Para fazer valer tais cenários de intensa introspecção, Almeida preferiu também se apossar da tarefa de mixagem para entregar uma alma mais palpável e honesta a I Feel In The Sky. Ainda que pareça existir uma falha proposital na equalização vocal, algo que cria uma noção ampla, profunda e embriagante de psicodelia, o álbum transpira o conceito de experimentação de texturas do post-rock, mas também se envereda entre o indie rock, o jazz, a new wave, o manguebeat, o sci-fi e a chamada neo-psicodelia.

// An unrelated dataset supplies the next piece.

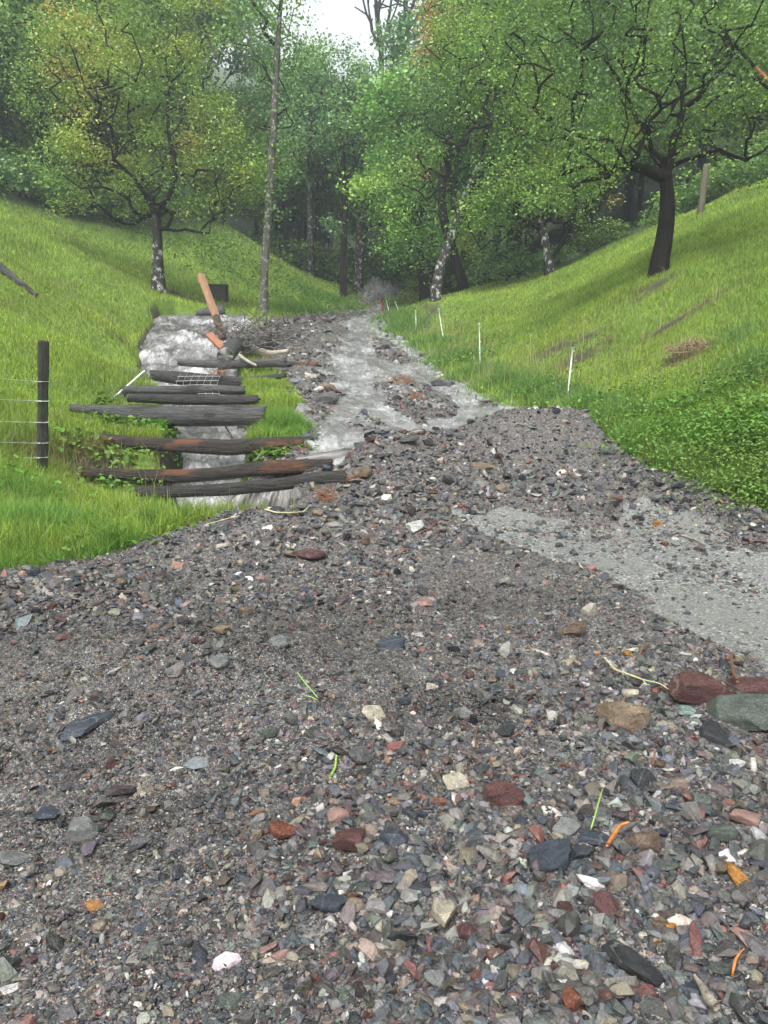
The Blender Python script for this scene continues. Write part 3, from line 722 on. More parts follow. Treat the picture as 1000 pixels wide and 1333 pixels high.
NOTED = [
 (812,937,62,44,-8,'tan','l','tan boulder with a brown side, largest stone left of the maroon rock by the asphalt'),
 (912,903,72,42,5,'maroon','l','big maroon rock at the right edge of the gravel, just below the wet asphalt'),
 (968,930,95,60,-18,'green','l','large mottled green-grey rock lying against the maroon rock at the right edge'),
 (975,900,70,34,-5,'maroon','l','maroon-brown rock half hidden behind the green-grey rock at the right frame edge'),
 (932,958,50,36,-30,'dark','s','dark slate block with a split face, below the large green-grey rock'),
 (655,1040,52,38,5,'maroon','l','angular maroon stone alone in fine gravel right of centre'),
 (715,1117,66,46,12,'slate','s','largest slate-blue slab, left of the orange stick'),
 (775,1096,52,24,-28,'slate','s','long slate-blue slab whose end lies beneath the orange stick'),
 (736,1080,32,24,-25,'lgrey','s','light blue-grey slab just above the largest slate-blue slab'),
 (829,1256,84,40,-42,'dark','s','long dark slate stone lying diagonally near the bottom right'),
 (575,1192,50,34,85,'cream','l','orange-stained cream stone standing upright among lower centre pebbles'),
 (592,1022,34,30,20,'cream','l','pale yellow stone with dark edge, left of the angular maroon stone'),
 (427,1180,50,26,5,'slate','s','flat slate-blue stone with bright wet face at bottom centre left'),
 (512,1094,36,30,-15,'slate','l','rounded slate stone near the middle of the lower gravel'),
 (856,1128,46,20,-15,'green','s','thin flat green-grey stone right of the orange stick'),
 (838,1100,42,32,20,'brown','l','brown angular stone touching the right of the orange stick'),
 (962,1143,36,24,-60,'ochre','l','bright ochre-orange stone near the right frame edge'),
 (116,940,54,34,62,'slate','s','tall slate-blue flake lying on the dark mound at left'),
 (160,1030,40,26,8,'purple','s','purple-grey slab at the foot of the dark mound'),
 (64,1060,32,28,10,'slate','s','slate-blue stone left of the pale mottled stone by the left edge'),
 (108,1083,38,34,15,'lgrey','l','pale mottled rough stone at lower left'),
 (18,1118,40,22,15,'lgrey','s','light grey-green slab touching the left frame edge'),
 (285,862,28,22,-25,'lgrey','s','small light grey triangular stone on the crest of the dark mound'),
 (362,836,22,30,70,'lgrey','s','pale grey sliver right of the small triangular stone'),
 (370,1087,38,20,-8,'rust','l','rust-red oval stone left of the cluster of maroon rocks'),
 (457,1098,46,34,10,'maroon','l','knobbly maroon rock left of the rounded slate stone'),
 (440,1068,28,26,15,'pink','l','pale pinkish stone above the knobbly maroon rock'),
 (487,930,30,26,-5,'cream','l','cream lumpy stone in the centre of the picture'),
 (510,838,26,36,75,'slate','s','bright slate-blue stone above the cream lumpy stone'),
 (540,687,24,20,0,'white','l','cream-white block, brightest stone below the log ends'),
 (402,720,46,24,-30,'maroon','s','long maroon slab beyond the dark mound below the channel'),
 (972,1223,36,26,-60,'pink','s','pink flat stone close to the bottom right corner'),
 (787,1176,40,30,-70,'maroon','s','maroon-purple flat stone below the orange stick'),
 (605,1213,26,22,-15,'maroon','l','maroon stone just right of the orange-stained cream stone'),
 (362,1250,30,13,38,'pink','s','right one of two parallel pinkish flakes near the bottom'),
 (348,1241,28,13,38,'pink','s','left one of two parallel pinkish flakes near the bottom'),
 (301,1306,30,24,25,'green','s','green-grey flat stone at the bottom frame edge left of centre'),
 (11,1289,26,14,18,'white','l','white stone in the bottom left corner'),
 (123,1180,28,15,0,'ochre','l','pale ochre stone lying in fine silt at lower left'),
 (185,1212,22,20,-30,'slate','s','small slate-blue stone below the pale ochre stone'),
 (894,926,20,18,0,'teal','l','pale teal stone between the tan boulder and the maroon rock'),
 (959,995,20,14,0,'white','l','round white stone right below the dark slate block'),
 (972,1070,42,24,-15,'pink','l','tan-pink angular stone at the right edge above the ochre stone'),
 (935,1090,42,26,-25,'green','l','rounded green-grey stone left below the tan-pink angular stone'),
 (657,950,20,24,75,'dark','s','dark blue upright stone left of the tan boulder'),
 (838,1016,32,28,-20,'dark','l','dark stone with white veins below the tan boulder'),
 (822,905,22,14,-40,'cream','l','small cream pebble touching the upper edge of the tan boulder'),
 (885,1052,40,20,-20,'slate','s','slate stone right of the dark stone with white veins'),
 (912,1042,26,18,-35,'green','l','green-grey pebble next to the slate stone at right'),
 (470,616,26,22,0,'tan','l','tan round boulder right of the lowest log ends'),
 (497,563,26,12,-8,'slate','s','slate-blue block on top of the debris crest at the water edge'),
 (530,574,30,13,-10,'grey','l','dark boulder on the debris crest in front of the road water'),
 (626,606,30,15,-8,'tan','s','tan-pink flat stone half buried in the debris heap'),
 (578,502,32,15,-5,'grey','l','grey boulder washed by the water right of the rust-brown roots'),
 (662,519,14,10,0,'dark','l','dark boulder at the road water edge by the grass'),
 (640,515,20,8,0,'grey','s','flat grey stone beside the dark boulder at the grass foot'),
 (428,505,22,14,0,'tan','l','pale tan block on the left stone bank of the road water'),
 (423,520,34,18,-5,'grey','l','squared grey block low on the left stone bank of the road water'),
 (404,492,16,10,0,'cream','l','cream stone topmost on the left stone bank'),
 (512,347,10,6,0,'white','l','pale stone far up beside the muddy surge'),
 (832,676,18,9,0,'dark','l','dark stone lying across the upper tip of the wet asphalt'),
 (857,683,12,9,20,'ochre','l','yellowish stone beside the dark stone on the upper asphalt'),
 (905,640,24,12,-10,'dark','s','dark slab at the foot of the right bank'),
 (883,634,18,12,-20,'slate','s','blue-grey slab left of the dark slab at the foot of the right bank'),
 (791,587,24,14,-10,'green','l','green-grey boulder where the debris heap meets the grass bank'),
 (866,709,10,9,0,'rust','l','red stone lying alone on the wet asphalt'),
 (745,823,40,16,-8,'brown','l','brown boulder flush with the gravel left of the asphalt edge'),
 (555,783,18,20,60,'pink','s','tan-pink slab on fine gravel right of centre'),
 (470,985,30,26,0,'grey','l','grey rock to the right of the dark mound'),
 (900,1290,34,26,-10,'slate','s','slate slab beside the pale splinter at the bottom edge'),
 (850,1315,46,30,-25,'grey','s','grey slab under the pale splinter at the bottom edge'),
 (650,1280,28,26,0,'grey','s','grey flat stone at the bottom edge right of centre'),
]
for a in NOTED: rock_at(*a)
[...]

Fechando o escopo técnico, vem a arte de capa. Assinada por Casaes, Beeau Gomez e Josimar Freire, ela consiste em uma obra aquarelada que deixa a imagem de Lê Almeida em evidência, enquanto o esfumaçar no plano de fundo simboliza as nuvens que, em tom avermelhado, sugere superação, mas também o acesso da esperança de um novo amanhecer,
Lançado em 06 de outubro de 2023 via Transfusão Noise Records, I Feel In The Sky é um monólogo psicodélico de um indivíduo sedento por afeto, consolo e autoconhecimento. É um material que, entre texturas sintéticas, ácidas e aveludadas, exortam a confusão do inconsciente de um personagem que quer, simplesmente, ser livre e ser quem realmente é.